1981 yılı mayıs ayı olmalı. Göynük’le ilgili kitaplarda Diyar-ı Akşemseddin tabiri görmüş olsak gerek. Gerçi orada Hacı Bayram-ı Veli urefâsından ve melâmi büyüklerinden Dede Ömer Sekkinî (Bıçakçı Dede) ve Debbağ Dede ama en şöhretlisi Fatih’in de hocası olması münasebetiyle Ak Şeyh.
Fetih yıldönümüne denk gelen günlerde bir fetih ve Akşemseddin açıkoturumu yapılması düşünüldü. İstanbul’da ilim irfandan haberdar Göynüklüler delaletiyle davet edilen konuşmacılardan biri Prof. Dr. Âmil Çelebioğlu Hoca (1934-1989) idi. Adını ilk defa işitmiştik. Mutâd olduğu üzere konuşmacılara 20 şer dk. süre verilmişti. Ama Âmil hoca 10 dk.’lık âlimâne ve âşıkâne öyle bir konuşma yaptı ki bize çok tesir etmişti. Bu hoca sabaha kadar konuşsa da dinlesek arzusu ve iştiyakı hasıl olmuştu. Ama o fazla konuşmadı ise de biz kendisinden haberdar olduk. Ve artık ismini taşıyan eserlere sahip olmaya çalıştık.
Âmil Hoca bir defineci veya antikacı gibi ecdadın çok değerli eserlerini Latinize edip neşretmeye başlamıştı. Bunlardan biri de her sınıf halkın ismen âşina olduğu Muhammediye idi. Keza Süleyman Nahifi’nin manzum Mesnevi-i Şerifi Hoca tarafından nesre çevrilerek aslı ile birlikte 2000’ li yıllarda MEB’nca neşredilmişti. Onları takip ve temin ederek göz atmaya çalışmıştık.

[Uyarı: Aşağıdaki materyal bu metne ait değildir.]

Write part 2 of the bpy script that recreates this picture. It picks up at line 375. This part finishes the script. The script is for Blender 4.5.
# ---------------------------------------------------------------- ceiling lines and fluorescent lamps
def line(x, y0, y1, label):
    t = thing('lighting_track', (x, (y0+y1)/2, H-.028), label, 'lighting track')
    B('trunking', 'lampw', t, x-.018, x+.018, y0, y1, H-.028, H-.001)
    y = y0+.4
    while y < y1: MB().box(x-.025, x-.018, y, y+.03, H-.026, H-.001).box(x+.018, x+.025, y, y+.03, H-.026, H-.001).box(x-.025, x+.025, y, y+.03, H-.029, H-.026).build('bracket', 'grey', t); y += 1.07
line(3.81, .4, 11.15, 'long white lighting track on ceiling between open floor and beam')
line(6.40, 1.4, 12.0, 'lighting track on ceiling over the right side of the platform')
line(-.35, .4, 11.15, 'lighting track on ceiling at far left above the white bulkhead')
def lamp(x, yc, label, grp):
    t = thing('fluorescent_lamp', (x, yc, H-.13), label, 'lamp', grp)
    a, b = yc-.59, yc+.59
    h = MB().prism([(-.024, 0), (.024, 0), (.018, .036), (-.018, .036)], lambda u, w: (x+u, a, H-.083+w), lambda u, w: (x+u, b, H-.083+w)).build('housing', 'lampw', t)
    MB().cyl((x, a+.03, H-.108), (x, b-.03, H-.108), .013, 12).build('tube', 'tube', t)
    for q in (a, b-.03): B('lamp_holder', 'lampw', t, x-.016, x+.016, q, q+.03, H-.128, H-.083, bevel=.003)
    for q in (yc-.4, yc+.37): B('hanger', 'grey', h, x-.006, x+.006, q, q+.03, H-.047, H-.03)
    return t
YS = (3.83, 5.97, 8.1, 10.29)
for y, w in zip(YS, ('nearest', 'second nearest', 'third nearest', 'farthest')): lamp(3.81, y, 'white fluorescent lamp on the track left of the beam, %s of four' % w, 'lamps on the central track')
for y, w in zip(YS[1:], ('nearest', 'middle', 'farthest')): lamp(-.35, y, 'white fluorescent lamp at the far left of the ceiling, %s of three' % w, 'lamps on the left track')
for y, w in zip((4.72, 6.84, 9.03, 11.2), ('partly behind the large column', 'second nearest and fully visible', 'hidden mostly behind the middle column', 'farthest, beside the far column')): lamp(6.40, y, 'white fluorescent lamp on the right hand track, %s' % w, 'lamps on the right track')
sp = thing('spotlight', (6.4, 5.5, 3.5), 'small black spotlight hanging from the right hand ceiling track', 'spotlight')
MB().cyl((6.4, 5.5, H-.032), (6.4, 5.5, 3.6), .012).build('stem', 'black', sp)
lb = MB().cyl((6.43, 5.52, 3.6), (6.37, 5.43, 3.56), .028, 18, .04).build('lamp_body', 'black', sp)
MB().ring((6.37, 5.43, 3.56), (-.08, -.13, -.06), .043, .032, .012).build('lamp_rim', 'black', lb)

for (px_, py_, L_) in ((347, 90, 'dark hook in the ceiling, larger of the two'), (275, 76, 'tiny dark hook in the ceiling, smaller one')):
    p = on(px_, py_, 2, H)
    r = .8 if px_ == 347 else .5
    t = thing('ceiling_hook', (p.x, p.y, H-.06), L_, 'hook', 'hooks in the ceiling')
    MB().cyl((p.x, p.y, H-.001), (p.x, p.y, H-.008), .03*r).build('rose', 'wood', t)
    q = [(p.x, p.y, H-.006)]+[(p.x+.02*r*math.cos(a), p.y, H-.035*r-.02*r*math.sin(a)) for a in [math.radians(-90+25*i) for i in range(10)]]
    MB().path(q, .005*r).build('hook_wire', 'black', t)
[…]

Bizim klasiklerden Ahmediye ve Muhammediye; Akşemseddin gibi Hacı Bayram-ı Veli tarafından irşat edilen Ahmed ve Mehmed Bican Hazretlerine ait idi. Çanakkale Gelibolu’da medfun idiler. Hüseyin Vassaf Hicaz Hatıratı’nda, gemilerinin arızalanması sebebiyle biraz uzunca kaldıkları Gelibolu’da hazretleri ve kitaplarını ziyaretini çok âşıkâne anlatır.
Bizim okullarda ders kitabı dışında Batı ve Rus klasiklerinden tavsiye edilir. Okuma anlama üzerinde yeterince durulmadığından, tavsiye edilen kitapların ancak adı hatırlanır ekseriyetle. Merhum Maarif Vekili Hasan Ali Yücel Şark Klasikleri adıyla Türk-İslam Klasiklerini de yayınlatmış ise de bizimkilere rağbet yabancı klasikler kadar olmamıştır. Hatta Sadi-i Şirazi’nin Bostan ve Gülistan’ı MEB tavsiyeli 100 kitaba dahil olduğu halde pek az hoca ve pek tabii olarak talebenin haberdar olduğu görülmüştür.
Bunun pek çok sebebi yanında, başta dilimizdeki -Yunus Türkçesindeki eksilme- zayıflama, mânâ zevki ve aşkımızdaki azalma zikredilebilir. Çünkü aşk olmayınca meşk (öğrenme-anlama) de olamıyor.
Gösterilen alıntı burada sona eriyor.